Animals are a huge part of the fair until it comes time to mention the massive negative externalities associated with how we raise them.
Who am I kidding, a booth discussing animal agriculture’s climate impact wouldn’t get any attention anyway. People have butter sculptures to look at.
Theories of change
There’s a debate in the animal welfare movement about whether social change (e.g. convincing people to go vegan with activism) or food technology (e.g. creating delicious lab grown and plant based meat) is more likely to lead to better outcomes for animals. My trip to the fair pushed me a little more into the food technology camp.
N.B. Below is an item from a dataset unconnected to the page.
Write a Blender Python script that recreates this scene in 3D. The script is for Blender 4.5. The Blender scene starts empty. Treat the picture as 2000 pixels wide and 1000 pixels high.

Some vegans like to say that if slaughterhouses had glass walls, no one would eat animals. The fair didn’t have a slaughterhouse, but it had sows in gestation crates. To many in the animal welfare movement, those crates are considered an unequivocal horror. They should shock any sane person who encounters them. And yet the fair organizers thought nothing of putting many of them right out in the open for all to see. I don’t think it slowed down the sale of corn dogs.
After taking that in, it really feels like we need burgers and nuggets and sausages that taste exactly like the real thing to steer people away from their standard comfort food. Along these lines, I was encouraged by some recent surveys showing that there are now plant based nuggets which beat out real chicken nuggets in a taste test.
That’s not to say those pushing for social change should stop. I still think there is room for all kinds of approaches to help people better empathize with farm animals. I wouldn’t be writing this if I didn’t. For instance, with better activism we could get more people to question the signs saying the pigs actually like lying in tiny metal crates for 3 weeks straight.

Maybe an effective piece of activism would be for someone to spend hundreds of hours creating an award winning piece of crop art that depicts the struggles of the pigs living in gestation crates. After all, I saw no bigger lines the whole day than at the seed art exhibition. All you big funders — get on it!